### Dataset records
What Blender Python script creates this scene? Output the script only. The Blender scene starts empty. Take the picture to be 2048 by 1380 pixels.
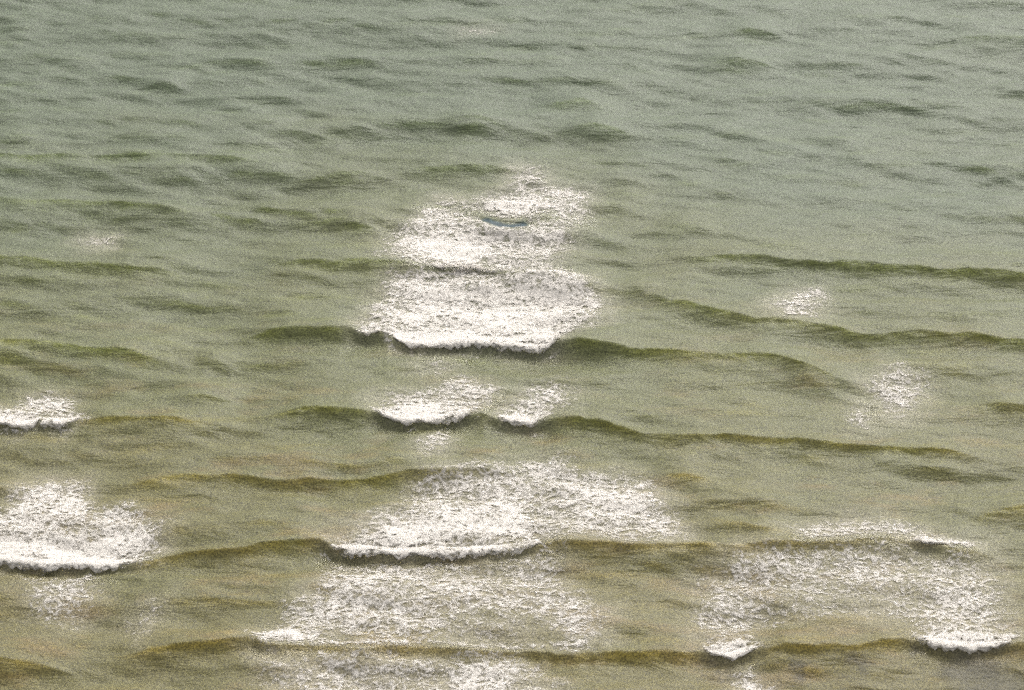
import bpy, math
import numpy as np
sc = bpy.context.scene
C = sc.collection
R = math.radians

# ------------------------------------------------------------------ camera
H, PITCH = 48.0, R(34.0)
TW, TH = 0.1849, 0.1849 * 1380 / 2048
cd = bpy.data.cameras.new('camera'); cam = bpy.data.objects.new('camera', cd); C.objects.link(cam)
cam.location = (0, 0, H); cam.rotation_euler = (R(90) - PITCH, 0, 0)
cd.sensor_width = 36; cd.lens = 18 / TW; cd.clip_start = 0.5; cd.clip_end = 20000
cd.dof.use_dof = True; cd.dof.focus_distance = 86.0; cd.dof.aperture_fstop = 1.4
sc.camera = cam

# ------------------------------------------------------------------ sky, sun, exposure
SUN_EL, SUN_AZ = R(46), R(22)           # azimuth measured clockwise from +Y (out to sea)
w = bpy.data.worlds.new("World"); sc.world = w; w.use_nodes = True
nt = w.node_tree; nt.nodes.clear()
sky = nt.nodes.new('ShaderNodeTexSky'); sky.sky_type = 'NISHITA'; sky.sun_disc = False
sky.sun_elevation = SUN_EL; sky.sun_rotation = SUN_AZ; sky.air_density = 1.2; sky.dust_density = 5.0; sky.ozone_density = 0.6
hs = nt.nodes.new('ShaderNodeHueSaturation'); hs.inputs['Saturation'].default_value = 0.12   # thin even overcast
bg = nt.nodes.new('ShaderNodeBackground'); bg.inputs['Strength'].default_value = 0.13
wo = nt.nodes.new('ShaderNodeOutputWorld')
nt.links.new(sky.outputs[0], hs.inputs['Color']); nt.links.new(hs.outputs[0], bg.inputs['Color']); nt.links.new(bg.outputs[0], wo.inputs[0])
sd = bpy.data.lights.new('sun', 'SUN'); sun = bpy.data.objects.new('sun', sd); C.objects.link(sun)
sd.energy = 1.0; sd.angle = R(40); sd.color = (1.0, 0.95, 0.88)
sun.rotation_euler = (-(R(90) - SUN_EL), 0, -SUN_AZ)
sun.location = (20, 100, 60)
vs = sc.view_settings
sc.display_settings.display_device = 'sRGB'
vs.view_transform = 'Standard'; vs.look = 'None'; vs.gamma = 1; vs.use_curve_mapping = False
vs.exposure = 0.81
sc.render.engine = 'CYCLES'
sc.cycles.use_denoising = False; sc.cycles.use_adaptive_sampling = True; sc.cycles.adaptive_threshold = .14; sc.cycles.adaptive_min_samples = 16; sc.cycles.max_bounces = 6; sc.cycles.transparent_max_bounces = 12

# ------------------------------------------------------------------ helpers
cp, sp = math.cos(PITCH), math.sin(PITCH)
def ground(px, py, z=0.0):
    """Where the sight line of a photo point meets the level z."""
    u = (np.asarray(px, float) - 1024) / 1024 * TW
    v = (690 - np.asarray(py, float)) / 690 * TH
    dx, dy, dz = u, cp + v * sp, -sp + v * cp
    t = (H - z) / -dz
    return dx * t, dy * t
def sstep(a, b, x):
    t = np.clip((x - a) / (b - a), 0, 1); return t * t * (3 - 2 * t)
def vnoise(x, y, seed=0):
    xi = np.floor(x).astype(np.int64); yi = np.floor(y).astype(np.int64)
    fx = x - xi; fy = y - yi
    fx = fx * fx * fx * (fx * (fx * 6 - 15) + 10); fy = fy * fy * fy * (fy * (fy * 6 - 15) + 10)
    def h(a, b):
        n = (a * 374761393 + b * 668265263 + seed * 974634777) & 0xffffffff
        n = ((n ^ (n >> 13)) * 1274126177) & 0xffffffff
        return ((n ^ (n >> 16)) & 0xffff) / 32767.5 - 1
    return (h(xi, yi) * (1 - fx) + h(xi + 1, yi) * fx) * (1 - fy) + (h(xi, yi + 1) * (1 - fx) + h(xi + 1, yi + 1) * fx) * fy
def fbm(x, y, seed=0, oct=4):
    s = 0; a = 1; t = 0
    for i in range(oct):
        s = s + a * vnoise(x, y, seed + i * 17); t += a
        x, y = x * 1.97 + 3.1 + 0.3 * y, y * 2.03 + 7.7 - 0.3 * x; a *= 0.5
    return s / t

# ------------------------------------------------------------------ wave crests
# (points along the crest in the photo, height in m, breaking span or spans in photo x, front length)
CR = [
 ([(-300,495),(0,512),(80,518),(250,528),(340,536),(430,548)], .40, [], .7),
 ([(470,545),(560,522),(650,526),(750,524),(800,530),(860,541),(900,546),(980,549),(1040,553),(1150,560),(1250,568)], .35, [(850,1010)], .6),
 ([(1300,500),(1400,513),(1500,515),(1600,524),(1700,528),(1800,530),(1870,541),(2000,545),(2300,555)], .38, [], .7),
 ([(-300,670),(0,682),(100,690),(200,698),(300,712),(400,728)], .38, [], .8),
 ([(410,662),(500,662),(560,656),(640,658),(700,660),(722,674),(770,668),(800,688),(850,695),(920,688),(1000,693),(1080,700),(1120,690),(1200,690),(1300,699),(1400,702),(1480,708),(1540,712),(1600,728),(1650,745),(1740,768)], .42, [(705,760),(790,1120)], .55),
 ([(1230,560),(1330,598),(1420,626),(1500,640),(1600,646),(1700,660),(1800,664),(1900,668),(2000,680),(2300,700)], .34, [], .6),
 ([(-300,872),(0,856),(40,862),(80,850),(130,856),(160,842),(250,837),(350,839),(430,847),(500,868)], .38, [(-300,155)], .5),
 ([(460,828),(560,820),(620,817),(700,824),(750,832),(790,846),(870,848),(920,838),(965,832),(1010,848),(1060,850),(1100,840),(1200,840),(1280,864),(1360,870),(1450,866),(1560,874),(1700,888),(1800,890),(1900,895),(2020,915)], .46, [(752,950),(985,1095)], .5),
 ([(1820,795),(1920,804),(2000,812),(2300,830)], .36, [], .5),
 ([(-300,965),(0,970),(70,968),(130,976)], .36, [], .6),
 ([(180,972),(250,960),(350,946),(450,948),(560,956),(680,957),(800,946),(900,938),(1030,937),(1130,950)], .42, [], .7),
 ([(1290,950),(1340,952),(1420,962),(1470,985)], .25, [], .6),
 ([(-300,1105),(0,1120),(100,1130),(200,1130),(300,1114),(400,1106),(500,1096),(640,1081),(668,1098),(760,1105),(900,1108),(1000,1105),(1080,1096),(1130,1090),(1250,1098),(1380,1098),(1480,1094),(1600,1090),(1700,1086),(1800,1077),(1825,1084),(1870,1093),(1950,1092),(2060,1120)], .42, [(-300,270),(645,1075),(1822,1885)], .5),
 ([(1360,1020),(1400,1032),(1450,1045),(1540,1066),(1640,1074)], .32, [], .55),
 ([(1860,1045),(1930,1030),(2000,1020),(2300,1000)], .36, [], .6),
 ([(140,1308),(220,1300),(300,1290),(420,1282),(500,1270),(530,1284),(600,1286),(650,1284),(720,1296),(800,1291),(900,1292),(1000,1298),(1100,1300),(1150,1306),(1220,1298),(1330,1300),(1400,1304),(1460,1316),(1510,1300),(1600,1292),(1700,1290),(1800,1279),(1850,1286),(1920,1299),(1980,1294),(2048,1281),(2300,1290)], .42, [(1400,1518),(1815,2020)], .5),
 ([(-300,1305),(0,1316),(90,1322),(150,1338),(210,1370)], .36, [], .6),
 ([(1520,1246),(1600,1244),(1700,1243),(1830,1240)], .2, [], .5),
 ([(1100,1020),(1180,1010),(1260,1015)], .1, [], .5),
 ([(-300,322),(0,312),(150,312),(300,306),(450,313),(600,328)], .38, [], .9),
 ([(760,336),(850,332),(950,331),(1050,334),(1120,350)], .34, [], .8),
 ([(-300,398),(0,402),(200,408),(300,416),(450,430)], .34, [], .8),
 ([(860,415),(920,422),(970,432),(1000,444),(1040,446),(1080,436),(1150,440),(1230,450)], .28, [(960,1052)], .4),
 ([(1040,208),(1100,200),(1170,198),(1260,212)], .26, [], .8),
 ([(870,256),(960,252),(1020,262)], .2, [], .8),
 ([(1100,256),(1190,250),(1240,262),(1330,275)], .24, [], .8),
 ([(1380,130),(1430,120),(1500,122),(1600,134)], .24, [], .8),
 ([(1420,64),(1490,58),(1600,66)], .26, [], .9),
 ([(1830,74),(1920,70),(2000,73),(2300,80)], .28, [], .9),
 ([(640,452),(700,450),(800,466)], .2, [], .7),
 ([(1290,455),(1370,452),(1450,462)], .16, [], .7),
 ([(260,172),(330,165),(390,174)], .2, [], .8),
 ([(380,735),(430,722),(480,735)], .2, [], .6),
 ([(330,800),(420,795),(500,806)], .2, [], .6),
 ([(1560,760),(1620,770),(1700,800)], .14, [], .7),
]
rng = np.random.default_rng(5)

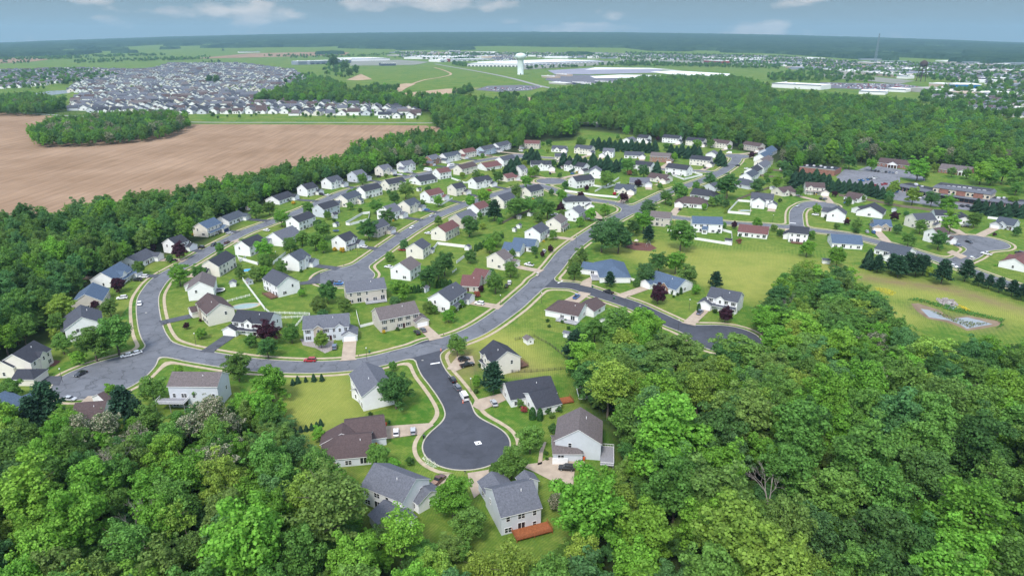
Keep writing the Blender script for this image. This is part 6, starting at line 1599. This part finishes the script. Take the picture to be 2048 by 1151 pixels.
# ------------------------------------------------------------------ shopping centre and other mid-distance buildings
M_brick = mat('shop_brick', (.26,.13,.10), var=.25, scale=.6); M_cream = mat('cream_stucco', (.55,.48,.36), var=.06); M_flat = mat('flat_roof_membrane', (.035,.038,.048), var=.3, scale=.25); M_hvac = mat('roof_unit_metal', (.55,.56,.58), rough=.5)
def frame_of(a, b, z=0):
    A, B = at(*a, z), at(*b, z); d = B - A; return A, d.xy.length, math.atan2(d.y, d.x)
def shop(a, b, depth, h, label, name='shop_building', top=None, bay=True, n=8, wallm=None):
    """a-b: the foot of the street front in photo pixels, left to right; the building stands behind it"""
    A, L_, an = frame_of(a, b); root = empty(name, (A.x, A.y, 0), an); MB().box((0,.01,0),(L_,depth,h)).build('wall', wallm or M_brick, root)
    MB().box((.3,.3,h+.003),(L_-.3,depth-.3,h+.06)).build('flat_roof', M_flat, root)
    MB().poly([(-.4,-1.6,h-.9),(L_+.4,-1.6,h-.9),(L_+.4,1.4,h+1.0),(-.4,1.4,h+1.0)]).poly([(-.4,1.4,h+1.0),(L_+.4,1.4,h+1.0),(L_+.4,1.6,h),(-.4,1.6,h)]).build('awning_roof', RM['g'], root)
    for i in range(n):
        x = L_ * (i + .5) / n; w_ = L_ / n * .36; o = MB().box((x-w_,-.1,0),(x+w_,.0,h-1.4)).build('shopfront', M_trim, root); MB().poly([(x-w_+.15,-.12,.4),(x+w_-.15,-.12,.4),(x+w_-.15,-.12,h-1.6),(x-w_+.15,-.12,h-1.6)]).build('pane', M_glass, o)
    r = random.Random(int(a[0]))
    for i in range(int(L_/9)): x, y = r.uniform(2, L_-3), r.uniform(depth*.35, depth-3); MB().box((x,y,h+.07),(x+r.uniform(1.2,2.4),y+r.uniform(1,2),h+r.uniform(.9,1.5))).build('roof_unit', M_hvac, root)
    return tag(root, label, 'shop building')
shop((1790,380),(1860,396), 16, 5.2, 'single-storey left wing of the brick shopping row', n=9)
shop((1978,413),(2068,423), 16, 5.2, 'single-storey right wing of the brick shopping row', n=9)
A, L_, an = frame_of((1862,396), (1976,412)); root = empty('shop_building', (A.x, A.y, 0), an)
MB().box((0,.01,0),(L_,17,9)).build('wall', M_cream, root); MB().box((1.2,1.2,9.003),(L_-1.2,16,9.05)).build('flat_roof', M_flat, root)
MB().poly([(-.5,-2.2,3.7),(L_+.5,-2.2,3.7),(L_+.5,.0,4.9),(-.5,.0,4.9)]).build('lower_awning', RM['g'], root)
mb = MB()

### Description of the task
Repeat, exactly and in full, each line from the start of the data to the line that contains "R = math.radians". Pictures do not go in.

### Task answer
What Blender Python script creates this scene? Output the script only. The Blender scene starts empty. Take the picture to be 2048 by 1380 pixels.
import bpy, math
import numpy as np
sc = bpy.context.scene
C = sc.collection
R = math.radians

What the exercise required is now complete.